Data-driven framing. 'Here's what retention does when we ship Feature X' is harder to argue with than 'we should ship Feature X.'

CEO arbitration when needed. For genuinely unresolvable disputes, CEO decides. Avoid deferring indefinitely.

Document decisions. Written rationale for major choices. Prevents re-litigation when memories differ.

AI PM as translator

The AI product leader's role is often translator between technical complexity and business implications. Fluency in both directions required.

Understand each exec's incentives. Their bonus structure, their board presentation, their team pressures. Alignment is easier when you understand what they're optimizing for.

Credibility earned across functions. Technical credibility with CTO, financial credibility with CFO, customer credibility with CMO. Takes time.

Communication rhythms

Weekly: written updates to exec staff. Brief, scannable, actionable.

Monthly: one-on-ones with each exec. Address concerns in their lens, share information they need.

Quarterly: formal exec review. Deeper dive; rebaseline on priorities.

Ad hoc: significant news (major competitive event, regulatory change, internal issue). Proactive communication; execs hate being surprised.

Common mistakes

Over-consulting. Excessive consensus seeking paralyzes. Decisions happen; consulting isn't always necessary or helpful.

Information hoarding. Information is currency. Withholding damages trust. Default to transparency.

Taking sides in exec disputes. AI leader caught between CFO and CTO should advocate for decision, not pick a team.
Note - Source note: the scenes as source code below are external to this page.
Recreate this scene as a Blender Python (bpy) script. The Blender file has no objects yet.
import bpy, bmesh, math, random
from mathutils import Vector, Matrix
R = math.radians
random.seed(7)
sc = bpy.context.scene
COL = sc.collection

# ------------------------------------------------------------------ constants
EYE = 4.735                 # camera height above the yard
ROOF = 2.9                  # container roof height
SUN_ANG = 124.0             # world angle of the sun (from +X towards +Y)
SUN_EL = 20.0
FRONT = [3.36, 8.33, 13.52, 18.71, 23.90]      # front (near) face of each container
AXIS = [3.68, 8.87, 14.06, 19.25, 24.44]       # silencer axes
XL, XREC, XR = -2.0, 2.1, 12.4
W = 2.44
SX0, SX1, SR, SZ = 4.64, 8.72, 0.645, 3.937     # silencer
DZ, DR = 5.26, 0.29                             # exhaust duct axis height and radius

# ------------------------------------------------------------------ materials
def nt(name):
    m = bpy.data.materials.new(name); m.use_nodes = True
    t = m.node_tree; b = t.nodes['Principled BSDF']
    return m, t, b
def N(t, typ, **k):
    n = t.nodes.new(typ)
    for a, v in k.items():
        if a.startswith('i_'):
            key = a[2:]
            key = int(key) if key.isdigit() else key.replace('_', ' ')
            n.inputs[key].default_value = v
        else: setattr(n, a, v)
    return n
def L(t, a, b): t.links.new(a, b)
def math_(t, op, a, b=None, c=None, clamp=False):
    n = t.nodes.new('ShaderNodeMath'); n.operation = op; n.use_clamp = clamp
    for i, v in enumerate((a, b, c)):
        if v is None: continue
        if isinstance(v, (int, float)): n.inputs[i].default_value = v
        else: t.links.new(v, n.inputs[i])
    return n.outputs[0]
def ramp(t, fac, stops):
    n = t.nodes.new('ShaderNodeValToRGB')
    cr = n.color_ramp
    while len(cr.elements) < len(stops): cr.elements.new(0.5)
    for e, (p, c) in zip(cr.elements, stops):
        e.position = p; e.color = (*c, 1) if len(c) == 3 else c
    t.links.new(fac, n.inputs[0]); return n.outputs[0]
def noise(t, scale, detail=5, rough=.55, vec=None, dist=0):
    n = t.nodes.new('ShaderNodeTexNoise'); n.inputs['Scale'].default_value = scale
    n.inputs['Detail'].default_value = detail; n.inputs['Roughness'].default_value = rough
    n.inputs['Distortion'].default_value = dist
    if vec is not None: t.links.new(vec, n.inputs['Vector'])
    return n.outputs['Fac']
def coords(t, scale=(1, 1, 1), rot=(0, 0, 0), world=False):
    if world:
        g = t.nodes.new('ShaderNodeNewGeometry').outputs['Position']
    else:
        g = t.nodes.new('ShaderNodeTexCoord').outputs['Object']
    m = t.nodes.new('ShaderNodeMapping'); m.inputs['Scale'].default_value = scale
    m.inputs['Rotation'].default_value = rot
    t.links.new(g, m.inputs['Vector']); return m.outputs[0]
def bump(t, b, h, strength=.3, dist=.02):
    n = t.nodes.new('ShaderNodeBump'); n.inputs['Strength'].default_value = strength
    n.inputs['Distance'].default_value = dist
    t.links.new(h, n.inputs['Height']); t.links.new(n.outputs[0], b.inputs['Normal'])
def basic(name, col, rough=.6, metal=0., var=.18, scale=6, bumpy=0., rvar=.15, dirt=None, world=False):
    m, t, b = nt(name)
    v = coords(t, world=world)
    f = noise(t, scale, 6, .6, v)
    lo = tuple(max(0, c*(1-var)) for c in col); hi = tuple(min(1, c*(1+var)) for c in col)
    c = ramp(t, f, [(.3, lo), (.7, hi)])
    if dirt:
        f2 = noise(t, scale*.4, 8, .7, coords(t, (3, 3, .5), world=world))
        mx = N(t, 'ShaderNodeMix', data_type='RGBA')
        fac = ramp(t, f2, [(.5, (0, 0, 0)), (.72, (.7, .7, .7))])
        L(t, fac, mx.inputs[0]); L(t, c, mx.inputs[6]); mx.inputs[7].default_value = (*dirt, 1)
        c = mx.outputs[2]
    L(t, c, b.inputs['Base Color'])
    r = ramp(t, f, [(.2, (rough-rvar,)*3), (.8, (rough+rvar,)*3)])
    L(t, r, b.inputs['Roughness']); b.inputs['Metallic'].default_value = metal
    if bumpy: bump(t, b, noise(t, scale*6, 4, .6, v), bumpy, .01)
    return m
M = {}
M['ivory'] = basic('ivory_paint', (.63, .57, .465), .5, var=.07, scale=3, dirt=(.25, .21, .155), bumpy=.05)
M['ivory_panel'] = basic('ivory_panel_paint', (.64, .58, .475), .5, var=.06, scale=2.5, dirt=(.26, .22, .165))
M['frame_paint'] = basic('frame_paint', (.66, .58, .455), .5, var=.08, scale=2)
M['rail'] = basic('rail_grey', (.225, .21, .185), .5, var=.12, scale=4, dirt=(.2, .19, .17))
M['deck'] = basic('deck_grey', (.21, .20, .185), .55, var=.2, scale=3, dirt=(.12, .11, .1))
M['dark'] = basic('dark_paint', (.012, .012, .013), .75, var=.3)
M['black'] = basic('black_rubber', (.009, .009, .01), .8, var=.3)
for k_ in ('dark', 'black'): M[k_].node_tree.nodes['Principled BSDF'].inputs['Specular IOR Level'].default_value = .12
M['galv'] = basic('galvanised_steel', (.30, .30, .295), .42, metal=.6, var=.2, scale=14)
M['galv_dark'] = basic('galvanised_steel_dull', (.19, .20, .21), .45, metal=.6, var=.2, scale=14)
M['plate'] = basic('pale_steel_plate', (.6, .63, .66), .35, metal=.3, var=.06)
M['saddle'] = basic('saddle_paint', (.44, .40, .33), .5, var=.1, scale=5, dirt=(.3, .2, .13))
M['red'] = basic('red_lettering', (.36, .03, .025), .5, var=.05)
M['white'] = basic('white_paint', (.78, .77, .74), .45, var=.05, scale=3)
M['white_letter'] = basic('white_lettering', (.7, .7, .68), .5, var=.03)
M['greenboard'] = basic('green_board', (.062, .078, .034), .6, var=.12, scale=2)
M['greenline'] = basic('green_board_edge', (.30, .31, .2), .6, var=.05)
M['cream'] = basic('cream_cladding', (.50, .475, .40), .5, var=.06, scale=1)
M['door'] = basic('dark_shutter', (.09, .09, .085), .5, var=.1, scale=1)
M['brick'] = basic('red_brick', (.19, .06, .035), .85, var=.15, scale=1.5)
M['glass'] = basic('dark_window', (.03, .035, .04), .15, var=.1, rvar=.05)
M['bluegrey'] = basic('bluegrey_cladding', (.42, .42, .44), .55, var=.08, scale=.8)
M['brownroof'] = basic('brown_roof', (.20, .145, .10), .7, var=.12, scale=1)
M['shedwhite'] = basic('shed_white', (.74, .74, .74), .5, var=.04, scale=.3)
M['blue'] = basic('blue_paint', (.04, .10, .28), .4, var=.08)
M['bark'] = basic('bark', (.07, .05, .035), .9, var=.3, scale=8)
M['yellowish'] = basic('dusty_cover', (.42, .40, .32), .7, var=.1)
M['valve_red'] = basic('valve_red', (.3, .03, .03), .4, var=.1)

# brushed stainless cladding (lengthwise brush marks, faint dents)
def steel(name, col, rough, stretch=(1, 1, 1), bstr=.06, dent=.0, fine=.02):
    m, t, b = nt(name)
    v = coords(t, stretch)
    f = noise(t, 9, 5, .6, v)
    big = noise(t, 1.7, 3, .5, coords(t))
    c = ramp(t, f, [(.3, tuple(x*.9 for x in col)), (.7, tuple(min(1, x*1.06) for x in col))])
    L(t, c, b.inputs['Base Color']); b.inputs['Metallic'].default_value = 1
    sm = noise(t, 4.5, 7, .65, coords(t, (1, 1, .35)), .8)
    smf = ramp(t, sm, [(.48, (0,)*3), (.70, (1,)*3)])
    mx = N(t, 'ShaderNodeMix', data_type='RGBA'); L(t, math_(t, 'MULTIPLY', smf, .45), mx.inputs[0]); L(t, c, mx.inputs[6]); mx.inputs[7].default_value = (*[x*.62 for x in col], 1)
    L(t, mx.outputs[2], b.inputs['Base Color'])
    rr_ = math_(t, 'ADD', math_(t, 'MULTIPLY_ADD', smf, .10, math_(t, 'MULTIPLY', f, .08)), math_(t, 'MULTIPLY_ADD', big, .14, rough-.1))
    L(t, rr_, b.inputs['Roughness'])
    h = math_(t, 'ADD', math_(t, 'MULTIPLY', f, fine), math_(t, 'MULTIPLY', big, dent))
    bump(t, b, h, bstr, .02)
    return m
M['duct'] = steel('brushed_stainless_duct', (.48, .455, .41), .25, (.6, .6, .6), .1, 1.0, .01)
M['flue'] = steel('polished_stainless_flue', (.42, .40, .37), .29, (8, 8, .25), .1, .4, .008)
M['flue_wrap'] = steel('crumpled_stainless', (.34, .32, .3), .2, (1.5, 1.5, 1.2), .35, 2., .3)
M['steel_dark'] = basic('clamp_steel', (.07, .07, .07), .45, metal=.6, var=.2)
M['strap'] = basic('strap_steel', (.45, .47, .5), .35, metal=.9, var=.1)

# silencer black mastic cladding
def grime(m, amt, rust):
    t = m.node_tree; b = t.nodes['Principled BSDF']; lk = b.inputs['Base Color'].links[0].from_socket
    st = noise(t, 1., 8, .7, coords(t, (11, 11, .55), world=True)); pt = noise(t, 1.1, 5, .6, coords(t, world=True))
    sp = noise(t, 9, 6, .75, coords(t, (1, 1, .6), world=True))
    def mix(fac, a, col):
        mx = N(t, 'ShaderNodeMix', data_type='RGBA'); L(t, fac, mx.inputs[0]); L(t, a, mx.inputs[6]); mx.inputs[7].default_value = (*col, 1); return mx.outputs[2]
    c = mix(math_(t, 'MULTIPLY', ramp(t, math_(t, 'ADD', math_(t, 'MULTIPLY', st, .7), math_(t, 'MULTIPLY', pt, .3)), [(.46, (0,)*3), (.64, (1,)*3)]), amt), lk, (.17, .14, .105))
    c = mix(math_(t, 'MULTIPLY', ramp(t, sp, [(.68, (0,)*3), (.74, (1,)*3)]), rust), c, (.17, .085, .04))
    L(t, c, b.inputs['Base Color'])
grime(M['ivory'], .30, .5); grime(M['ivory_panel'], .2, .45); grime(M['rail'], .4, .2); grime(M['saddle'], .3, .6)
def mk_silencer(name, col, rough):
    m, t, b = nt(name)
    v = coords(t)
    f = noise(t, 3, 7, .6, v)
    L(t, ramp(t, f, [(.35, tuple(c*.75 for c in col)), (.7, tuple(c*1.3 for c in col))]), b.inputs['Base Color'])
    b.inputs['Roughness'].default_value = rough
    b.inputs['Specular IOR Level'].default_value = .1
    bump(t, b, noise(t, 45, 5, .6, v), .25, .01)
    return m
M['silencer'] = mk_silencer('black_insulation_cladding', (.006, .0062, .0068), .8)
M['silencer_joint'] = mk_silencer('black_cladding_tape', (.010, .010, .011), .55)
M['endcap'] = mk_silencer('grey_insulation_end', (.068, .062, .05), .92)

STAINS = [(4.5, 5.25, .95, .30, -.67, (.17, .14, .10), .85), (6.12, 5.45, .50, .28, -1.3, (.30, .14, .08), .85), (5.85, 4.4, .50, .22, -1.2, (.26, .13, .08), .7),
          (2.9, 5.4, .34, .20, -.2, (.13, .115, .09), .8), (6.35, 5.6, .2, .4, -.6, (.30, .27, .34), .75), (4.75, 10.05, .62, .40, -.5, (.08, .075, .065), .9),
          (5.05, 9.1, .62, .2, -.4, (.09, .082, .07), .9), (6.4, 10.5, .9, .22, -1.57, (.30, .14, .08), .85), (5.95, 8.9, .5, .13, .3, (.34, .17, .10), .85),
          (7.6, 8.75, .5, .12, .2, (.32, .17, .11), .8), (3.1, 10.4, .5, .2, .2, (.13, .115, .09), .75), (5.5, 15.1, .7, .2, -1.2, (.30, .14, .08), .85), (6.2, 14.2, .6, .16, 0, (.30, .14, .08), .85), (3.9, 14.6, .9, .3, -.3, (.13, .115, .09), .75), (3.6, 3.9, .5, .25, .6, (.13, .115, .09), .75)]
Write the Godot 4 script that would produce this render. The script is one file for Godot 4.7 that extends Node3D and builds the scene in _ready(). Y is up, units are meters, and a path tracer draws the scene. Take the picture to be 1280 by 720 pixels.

Ignoring organizational politics. Real. Understand without being cynical about it.

Building trust over time

Predict and deliver. Say what you'll do; do it. Accuracy of forecasts is trust signal.

Acknowledge trade-offs honestly. Every decision has costs. Pretending otherwise undermines trust.

Give credit generously; take blame. Leadership 101 applies to AI leadership too.

Be useful to each exec. Information they need, introductions they want, problems you can help with. Bi-directional relationships endure.